Agency Workflow Time Study Uncovers Threats, Opportunities

June 12, 2002

Independent agents and customer service representatives are in a position to dedicate many more hours a week marketing new business, servicing accounts and building relationships. But they’re hampered by multiple entries of data, navigating websites, and training staff on technology, according to a workflow time study by the Applied Systems Client Network, Inc. (ASCnet), the user group for Applied Systems agency technology.

The ASCnet project team observed routine tasks, such as quoting, billing and claims inquiry, in several agencies around the U.S. The study looked at three workflow choices for CSRs: a telephone call to the company; a visit to a proprietary carrier Web site; and single entry, multiple-company interface, or SEMCI, found in IVANS Transformation Station, an Internet data exchange providing real-time communications between applications.

For new BOP business rating and issuance, CSRs took seven minutes from start to finish to get three comparative quotes via Transformation Station; it took them 64 minutes via three carrier Web sites. These figures do not include entry time of seven minutes in each management system.

Newer technology also proved most time-efficient for billing inquiries. Transformation Station took two minutes; a phone call, eight minutes; and a carrier’s Web site, nine minutes.

“Over the course of a day or week in the life of an agency, you’re looking at many hours of wasted time in duplicate entry, navigating Web sites, and training staff,” ASCnet President Peter Anderson, an independent agent from Marshfield, Mass., commented. “Agents and CSRs need more time to market, sell, service and build relationships. “Overall, what the time study found is that current workflows are ineffective; there are too many company security passwords; we have duplicate or triplicate entry; there are many ways to rate, issue and service; and we’re performing the same function several ways to get one result,” Anderson said. “This is an untenable situation.”

The study also highlighted difficult-to-measure costs to agents and their companies, Anderson said. These include explaining to the customer why the quote doesn’t match the rate, why his or her name is spelled wrong on the policy; why it took so long to get the policy to him or her; and why state agencies, lien holders and others are not properly notified.

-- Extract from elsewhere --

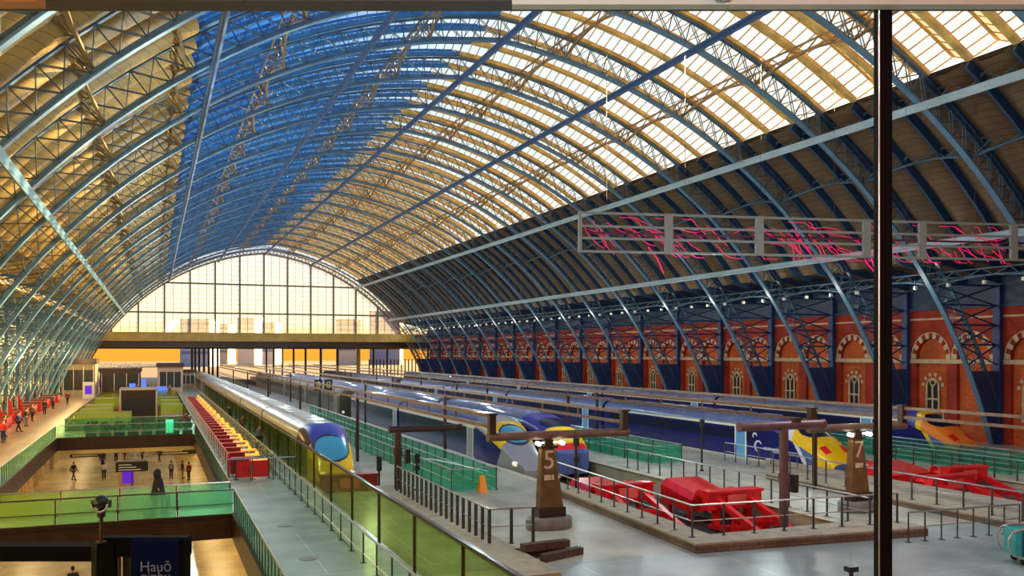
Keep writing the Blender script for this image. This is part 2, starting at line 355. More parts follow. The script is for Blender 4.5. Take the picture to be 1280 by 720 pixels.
# ================================================================== SIDE WALLS
def side_wall(sd, nm, mb1, mb2):
    X = WR if sd > 0 else WL; s = sd
    w = MB(); back = MB(); vc = MB(); vr = MB(); bandm = MB(); tr = MB(); op = MB()
    rec = .35
    back.quad((X+s*rec,Y0,-1), (X+s*rec,YE,-1), (X+s*rec,YE,13), (X+s*rec,Y0,13))
    wins = []
    for i in range(NR-1):
        ya = Y0+BAY*i
        c1 = ya+2.5; c2 = ya+6.6; ra = 1.55; zs = 6.5; zt = 12.9
        # front layer: piers, spandrels
        def strip(y0, y1, z0, z1): w.quad((X,y0,z0), (X,y1,z0), (X,y1,z1), (X,y0,z1))
        strip(ya, c1-ra, -1, zt); strip(c1+ra, c2-ra, -1, zt); strip(c2+ra, ya+BAY, -1, zt)
        for c in (c1, c2):
            n = 14; P_ = [(c-ra*math.cos(pi*k/n), zs+ra*1.1*math.sin(pi*k/n)) for k in range(n+1)]
            for (y0, z0), (y1, z1) in zip(P_, P_[1:]):
                w.quad((X,y0,z0), (X,y1,z1), (X,y1,zt), (X,y0,zt)); w.quad((X,y0,z0), (X,y1,z1), (X+s*rec,y1,z1), (X+s*rec,y0,z0))
            for y in (c-ra, c+ra): w.quad((X,y,-1), (X+s*rec,y,-1), (X+s*rec,y,zs), (X,y,zs))
            nv = 15
            for k in range(nv):
                a0 = pi*k/nv; a1 = pi*(k+1)/nv; tgt = vc if k % 2 == 0 else vr
                q = []
                for a, r in ((a0, ra), (a1, ra), (a1, ra+.42), (a0, ra+.42)): q.append((c-r*math.cos(a), zs+r*1.1*math.sin(a)))
                tgt.quad(*[(X-s*.06, y, z) for y, z in q]); 
                for j in range(4):
                    (y0, z0), (y1, z1) = q[j], q[(j+1) % 4]; tgt.quad((X-s*.06,y0,z0), (X-s*.06,y1,z1), (X,y1,z1), (X,y0,z0))
            # thin cream outer hood line
            n = 16; H = [(X-s*.07, c-(ra+.45)*math.cos(pi*k/n), zs+(ra+.45)*1.1*math.sin(pi*k/n)) for k in range(n+1)]
            vc.tube(H, .045, 5)
        x0, x1 = sorted((X-s*.10, X+s*rec)); bandm.box(x0, x1, ya, ya+BAY, 6.12, 6.46)
        x0, x1 = sorted((X-s*.08, X)); bandm.box(x0, x1, ya, ya+BAY, 9.75, 9.9)
        wins.append(c2)
    o = struct(nm, w, M[mb1]); obj('recessed_panel', back, M['bricko'], o)
    obj('cream_voussoir', vc, M['cream'], o); obj('red_voussoir', vr, M[mb2], o); obj('string_course', bandm, M['cream'], o)
    for j, c in enumerate(wins):
        ft = MB(); gl = MB(); xx = X+s*(rec-.12)
        r = .62; zs = 4.2
        nv = 11
        for k in range(nv):
            a0 = pi*k/nv; a1 = pi*(k+1)/nv
            if k % 2: continue
            q = [(c-rr*math.cos(a), zs+rr*math.sin(a)) for a, rr in ((a0,.85),(a1,.85),(a1,1.15),(a0,1.15))]
            ft.quad(*[(xx-s*.05,y,z) for y, z in q])
        for yy in (c-r, c, c+r): ft.box(*sorted((xx-s*.1, xx)), yy-.07, yy+.07, 1.9, zs+.15)
        ft.tube([(xx-s*.05, c-r*math.cos(pi*k/12), zs+r*math.sin(pi*k/12)) for k in range(13)], .09, 6)
        ft.tube([(xx-s*.05, c+.26*math.cos(pi*k/8), zs+.28+.26*math.sin(pi*k/8)) for k in range(17)], .06, 6)
        ft.box(*sorted((xx-s*.12, xx)), c-r-.1, c+r+.1, 3.05, 3.2); ft.box(*sorted((xx-s*.12, xx)), c-r-.1, c+r+.1, 1.75, 1.95)
        gl.box(*sorted((xx, xx+s*.04)), c-r, c+r, 1.9, zs); gl.loft([[(xx, c+r*math.cos(pi*k/12), zs+r*math.sin(pi*k/12)) for k in range(13)], [(xx+s*.04, c+r*math.cos(pi*k/12), zs+r*math.sin(pi*k/12)) for k in range(13)]])
        g = struct('window_%d' % (10+j+(40 if sd < 0 else 0)), gl, M['dark']); obj('stone_tracery', ft, M['cream'], g)
side_wall(1, 'wall_right', 'brick', 'brickd')
fa = MB(); fa.box(WR-.12, WR, Y0, YE, 10.7, 13.2); fa.box(WR-.3, WR, Y0, YE, 10.55, 10.75); struct('trim_9', fa, M['ribd'])['label'] = 'dark blue band standing for the eaves shade above the brick wall'  # dark strip added in place of the shade under the eaves
# left side: pale glazed arcade wall between the rib feet
lw = MB(); lw.box(WL-.3, WL, Y0, YE, -1, 12.9)
o = struct('wall_left', lw, mat('sage_render', (.34,.33,.22), .7, 0, .15, .5))
pn = MB(); bd2 = MB()
for i in range(NR-1):
    for k in range(6):
        y = Y0+BAY*i+.7+k*(BAY-1.1)/6; pn.box(WL, WL+.05, y, y+1.1, .4, 5.6); bd2.box(WL, WL+.12, y-.08, y, 0, 6.2); bd2.box(WL, WL+.1, y, y+1.2, 5.6, 5.75)
obj('glazed_panel', pn, mat('pale_window_film', (.50,.50,.33), .3), o); obj('mullion', bd2, M['darkbrown'], o)
w = MB(); w.box(WL-.5, WR+.6, Y0-4.4, Y0-4, -6, 30); struct('wall_near', w, M['brickx'])
# ================================================================== GABLE SCREEN at the far end
def arch_half(z): 
    r = RR+.1; v = r*r-(z-CZ)**2; return CX+math.sqrt(v) if v > 0 else 0
zb = 11.3
fr = MB(); pane = MB(); thin = MB(); yg = YE+.2
offs = frange(-arch_half(zb), arch_half(zb), 96)
def ztop(off): return CZ+math.sqrt((RR+.1)**2-(abs(off)-CX)**2)
for a, b in zip(offs, offs[1:]):
    pane.quad((XC+a,yg,zb), (XC+b,yg,zb), (XC+b,yg,ztop(b)), (XC+a,yg,ztop(a)))
k = 0
for a in frange(-30.6, 30.6, 36):
    zt = ztop(a)
    major = (k % 3 == 0)
    if major: fr.box(XC+a-.16, XC+a+.16, yg-.35, yg+.2, zb, zt)
    else: thin.box(XC+a-.035, XC+a+.035, yg-.08, yg+.05, zb, zt)
    k += 1
for z in (15.6, 21.9): 
    h = arch_half(z); fr.box(XC-h, XC+h, yg-.3, yg+.15, z-.16, z+.16)
z = zb+1
while z < 28:
    h = arch_half(z); thin.box(XC-h, XC+h, yg-.06, yg+.04, z-.02, z+.02); z += 1.05
arch = MB()
for sd in (1,-1):
    for e, w_ in ((0,.25), (1.0,.2)):
        arch.loft([[(arc(p,sd,e)[0], yg-.45, arc(p,sd,e)[1]), (arc(p,sd,e)[0], yg+.45, arc(p,sd,e)[1]), (arc(p,sd,e+w_)[0], yg+.45, arc(p,sd,e+w_)[1]), (arc(p,sd,e+w_)[0], yg-.45, arc(p,sd,e+w_)[1])] for p in frange(phi_off(0,e), phi_off(36,e), 40)])
    P2 = frange(phi_off(0), phi_off(36), 60)
    for a, b in zip(P2, P2[1:]):
        A_ = arc(a,sd,.2); B_ = arc(b,sd,1.05); C_ = arc(a,sd,1.05); D_ = arc(b,sd,.2)
        arch.bar((A_[0],yg,A_[1]), (B_[0],yg,B_[1]), .08, .1); arch.bar((C_[0],yg,C_[1]), (D_[0],yg,D_[1]), .08, .1)
g = struct('window_1', fr, mat('gable_mullion', (.20,.19,.15), .5)); g['label'] = 'glazed gable screen at the far end of the shed'
obj('pane', pane, M['screenpane'], g); obj('thin_glazing_bar', thin, mat('gable_bar', (.40,.38,.32), .5), g); obj('arch_frame', arch, M['purlin'], g)
# deep horizontal girder beneath the gable screen
gd = MB(); gd.box(WL, WR, yg-.5, yg+.6, 9.7, 11.3); gd.box(WL, WR, yg-1.2, yg+1, 9.5, 9.72); gd.box(WL, WR, yg-1.0, yg+.8, 11.2, 11.36)
for i in range(75): gd.box(WL+1*i, WL+.1+1*i, yg-.62, yg-.5, 9.72, 11.2)
struct('trim_1', gd, M['gold'])['label'] = 'gilded girder across the far end under the gable screen'
# flat roofed extension beyond
cn = MB(); cn.box(WL-20, WR+25, yg+1, yg+95, 8.9, 9.9)
for i in range(12): cn.box(WL-20, WR+25, yg+2+i*8, yg+2.5+i*8, 8.2, 8.9)
struct('ceiling_far_canopy', cn, M['darkbrown'])
# ================================================================== FLOORS
YF = YE+70
def slab(nm, rects, m, z0=-.8, z1=0):
    b = MB()
    for x0, x1, y0, y1 in rects: b.box(x0, x1, y0, y1, z0, z1)
    return struct(nm, b, m)
VX0, VX1 = -7.4, 3.2
slab('floor_left_walkway', [(WL, VX0, -9.5, YF), (VX0, VX1, 146, YF), (VX0, VX1, 80, 88)], M['walk'])
slab('floor_middle_walkway', [(VX1, 7.7, -9.5, YF), (7.7, 10.5, 26.5, 44)], M['mid'])
slab('floor', [(7.7, WR, -9.5, 26.5), (19.4, 26.2, 26.5, 27.2), (36.2, 43.2, 26.5, 27.0), (50, 53.2, 26.5, 29.0)], M['floor'], -1.6)
slab('floor_platform_5', [(10.5, 13.8, 26.5, YF), (13.8, 16.2, 26.5, 42), (13.8, 16.2, 100, YF), (16.2, 19.4, 26.5, YF)], M['plat'], -1.6)
slab('floor_platform_7', [(26.2, 29, 26.5, YF), (29, 31.2, 26.5, 48), (29, 31.2, 100, YF), (31.2, 36.2, 26.5, YF)], M['plat'], -1.6)
slab('floor_platform_9', [(43.2, 45.5, 26.5, YF), (45.5, 47.7, 26.5, 36), (45.5, 47.7, 90, YF), (47.7, 50, 26.5, YF), (53.2, WR, 26.5, YF)], M['plat'], -1.6)
slab('floor_bridge', [(-15.4, VX1, 39.6, 42.2)], M['gfloor'] if 'gfloor' in M else M['walk'], -.55, 0)
PITS = [(7.7, 10.5, 44, [9.18]), (19.4, 26.2, 27.2, [21.0, 24.6]), (36.2, 43.2, 27, [37.9, 41.5]), (50, 53.2, 29, [51.6])]
pb = MB()
for x0, x1, y0, cs in PITS: pb.box(x0-.05, x1+.05, y0-.05, YE+250, -1.5, -1.15)
struct('floor_trackbed', pb, M['ballast'])
pe = MB()
for x0, x1, y0, cs in PITS:
    for x in (x0, x1): pe.box(x-.22, x+.22, y0, YF, .0, .02)
struct('trim_2', pe, M['edge'] if 'edge' in M else mat('pale_platform_edge', (.62,.58,.40), .6))
for x0, x1, y0, cs in PITS:
    for cx in cs:
        for sx in (-.72, .72):
            r = MB(); r.box(cx+sx-.035, cx+sx+.035, y0+1, YE+200, -1.04, -1.005); r.box(cx+sx-.012, cx+sx+.012, y0+1, YE+200, -1.13, -1.04); r.box(cx+sx-.07, cx+sx+.07, y0+1, YE+200, -1.15, -1.13)
            n = {9.18:'the track nearest the walkway', 21.0:'the track of the grey and navy train by pylon 5', 24.6:'the track of the indigo and yellow train', 37.9:'the track of the navy train behind pylon 7', 41.5:'the empty track behind pylon 7', 51.6:'the track nearest the brick wall'}[cx]
            tag(obj('rail', r, M['railsteel']), '%s steel running rail of %s' % ('left' if sx < 0 else 'right', n), 'rail', 'running rails')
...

New technology was not only a time saver; it yielded better results, according to Jo Ann Litwin, chair of ASCnet’s U.S. Interface Committee and an independent agent in Orchard Park, N.Y. For example, users of Transformation Station obtained three firm rates from one transaction, while users of a proprietary site obtained only one firm quote. For users of Transformation Station total transaction time was six minutes, compared with 16 minutes for transaction and transmission time using a proprietary Web site. Entry into the management system was more than seven times faster using Transformation Station.

“Agents who utilize new technology will be empowered to deliver prices rather than quotes; agents will be able to give immediate service, and companies will be able to decrease paper sent to agents,” Litwin said.

Anderson noted that contrary to popular belief, companies that have invested in proprietary Web sites are well on their way to being in a technological position to adopt SEMCI and IVANS Transformation Station. “Independent agents—representing not one but an average of eight carriers—need single entry, multiple-company interface. And SEMCI is a workflow issue, not a technology issue. Furthermore, we believe that Transformation Station is the most obvious way for agents and carriers – yes even those carriers who have invested in proprietary systems – to get a clean, true, real-time SEMCI workflow.

“We’ve been working together with ACORD to set electronic standards, it’s time to implement them,” Anderson added. “There are thousands of independent agencies equipped for real-time SEMCI using ACORD XML. Applied Systems alone estimates that it has 80,000 desktops ready with the new technology, representing an estimated $40 billion in premium. The goal is to make independent agents and their companies—the entire independent agency system—in a better position to compete.”